[Scripts that build scenes]
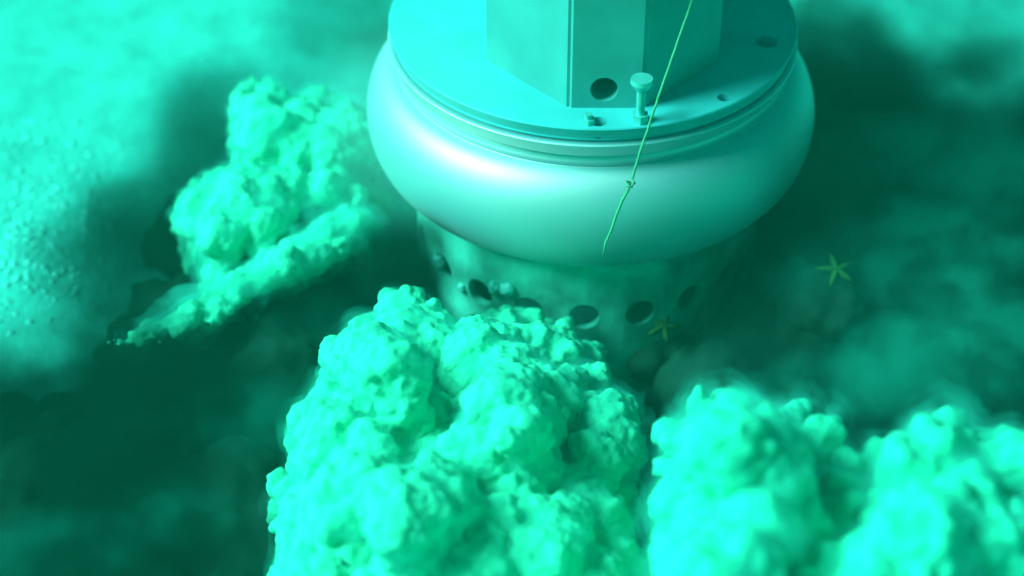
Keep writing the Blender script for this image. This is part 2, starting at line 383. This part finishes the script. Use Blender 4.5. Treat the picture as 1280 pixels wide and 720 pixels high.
# ------------------------------------------------------------------ drifting mud with shade and glow put into it (soft volumes)
def murk(x, y, h, rad, dens, colour=(.003, .042, .031), scale=2.2, seed=0, lo=.42, hi=.62, label='drifting mud with shade put into its dark colour'):
    p = at_z(x, y, h); bm = bmesh.new(); bmesh.ops.create_icosphere(bm, subdivisions=3, radius=1.0)
    o = link('murk_haze', bm_mesh(bm, 'murk_haze'), None); o.location = p; o.scale = rad
    m = bpy.data.materials.new('drifting_murk'); m.use_nodes = True; n, l = m.node_tree.nodes, m.node_tree.links
    n.remove(n['Principled BSDF']); pv = n.new('ShaderNodeVolumePrincipled'); l.new(pv.outputs[0], n['Material Output'].inputs['Volume'])
    pv.inputs['Color'].default_value = colour+(1,)
    tc = n.new('ShaderNodeTexCoord'); ln = n.new('ShaderNodeVectorMath'); ln.operation = 'LENGTH'; l.new(tc.outputs['Object'], ln.inputs[0])
    fo = n.new('ShaderNodeMapRange'); fo.interpolation_type = 'SMOOTHSTEP'
    for k, v in zip((1, 2, 3, 4), (.35, 1.0, 1.0, 0.0)): fo.inputs[k].default_value = v
    l.new(ln.outputs['Value'], fo.inputs[0])
    mp = n.new('ShaderNodeVectorMath'); mp.operation = 'MULTIPLY_ADD'; l.new(tc.outputs['Object'], mp.inputs[0])
    mp.inputs[1].default_value = rad; mp.inputs[2].default_value = (seed*3.7, seed*1.3, seed*2.1)
    nz = n.new('ShaderNodeTexNoise'); nz.inputs['Scale'].default_value = scale; nz.inputs['Detail'].default_value = 4; l.new(mp.outputs[0], nz.inputs['Vector'])
    mr = n.new('ShaderNodeMapRange'); mr.interpolation_type = 'SMOOTHSTEP'
    for k, v in zip((1, 2, 3, 4), (lo, hi, 0.15, 1.0)): mr.inputs[k].default_value = v
    l.new(nz.outputs['Fac'], mr.inputs[0])
    a = n.new('ShaderNodeMath'); a.operation = 'MULTIPLY'; l.new(fo.outputs[0], a.inputs[0]); l.new(mr.outputs[0], a.inputs[1])
    b = n.new('ShaderNodeMath'); b.operation = 'MULTIPLY'; l.new(a.outputs[0], b.inputs[0]); b.inputs[1].default_value = dens
    l.new(b.outputs[0], pv.inputs['Density'])
    o.data.materials.append(m); tag(o, label, kind='stuff')
    return o
murk(110, 570, .30, (1.25, 1.0, .55), 9, seed=1)
murk(190, 320, .22, (.75, .85, .40), 5, seed=2)
murk(285, 160, .2, (.6, .8, .35), 2.8, seed=8, lo=.3)
murk(440, 10, .25, (.6, 1.0, .4), 1.3, seed=3, lo=.3)
murk(470, 430, .12, (.6, .5, .28), 7, seed=7)  # placed to paint the shade under the pale streak
murk(1090, 370, .35, (1.1, 1.4, .55), 5, (.006, .10, .085), 2.6, seed=4)
murk(1050, 105, .3, (.5, .9, .5), 8, seed=9, lo=.35)
murk(1240, 145, .3, (.8, .8, .4), 6, (.006, .09, .075), seed=10)
murk(1150, 0, .3, (1.7, 1.5, .5), .3, seed=5, lo=.1, hi=.3)  # thin sheet added to dim the far right seabed
murk(1040, 450, .25, (.6, .5, .4), 9, seed=6, lo=.3)
murk(1035, 225, 1.0, (.36, .40, .42), 3.5, seed=14, lo=.3)  # added to darken the right edge of the bell towards shade
murk(512, 335, .72, (.28, .26, .28), 16, seed=15, lo=.25, hi=.5)
GLOW = 'pale silt veil added as glow over the left of the bell'
murk(520, 150, 2.3, (.40, .40, .42), .9, (.35, .95, .95), seed=11, lo=.1, hi=.5, label=GLOW)  # veil added to imitate glare over the left of the bell
WISP = 'faint wisp of silt drifting over the dark mud'
for k, (x, y, h, r, d) in enumerate(((1190, 300, .75, .30, 3.0), (1175, 455, .75, .34, 3.0), (1080, 330, .7, .35, 2.2), (1150, 210, .7, .45, 3.2), (1040, 230, .7, .22, 1.8),
                                     (1225, 215, .7, .22, 3.0), (1100, 270, .8, .2, 2.6), (1240, 400, .75, .25, 2.2), (1060, 480, .7, .25, 2.4), (1200, 360, .8, .18, 2.4), (1120, 420, .8, .18, 2.0),
                                     (330, 520, .75, .25, .9), (225, 640, .8, .2, .8), (60, 690, .8, .25, .8), (380, 400, .4, .25, .9))):
    murk(x, y, h, (r*1.7, r, r*.5), d, (.03, .62, .52), 5.0, seed=20+k, lo=.42, hi=.60, label=WISP)

# ------------------------------------------------------------------ the turbid water itself
bm = bmesh.new(); bmesh.ops.create_cube(bm, size=1)
me = bm_mesh(bm, 'haze'); m = bpy.data.materials.new('sea_water'); m.use_nodes = True
n, l = m.node_tree.nodes, m.node_tree.links; n.remove(n['Principled BSDF'])
pv = n.new('ShaderNodeVolumePrincipled'); l.new(pv.outputs[0], n['Material Output'].inputs['Volume'])
pv.inputs['Color'].default_value = (.004, .42, .31, 1); pv.inputs['Density'].default_value = .015
hz = link('haze', me, m, smooth=False); hz.scale = (124, 124, 7.6); hz.location = (0, 0, 7.6/2-1.2)
tag(hz, 'pale turbid sea water', kind='stuff')
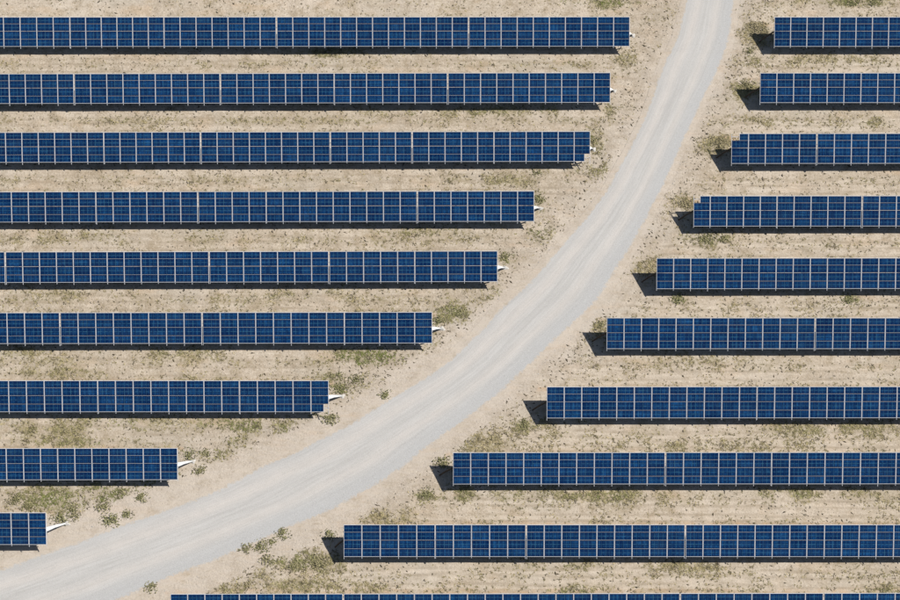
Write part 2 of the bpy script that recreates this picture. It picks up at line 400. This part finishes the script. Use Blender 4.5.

:: DO THIS ::
Copy in full each line that holds the word "picture".

:: RESPONSE ::
Keep writing the Blender script for this image. This is part 2, starting at line 383. This part finishes the script. Use Blender 4.5. Treat the picture as 1280 pixels wide and 720 pixels high.
Write part 2 of the bpy script that recreates this picture. It picks up at line 400. This part finishes the script. Use Blender 4.5.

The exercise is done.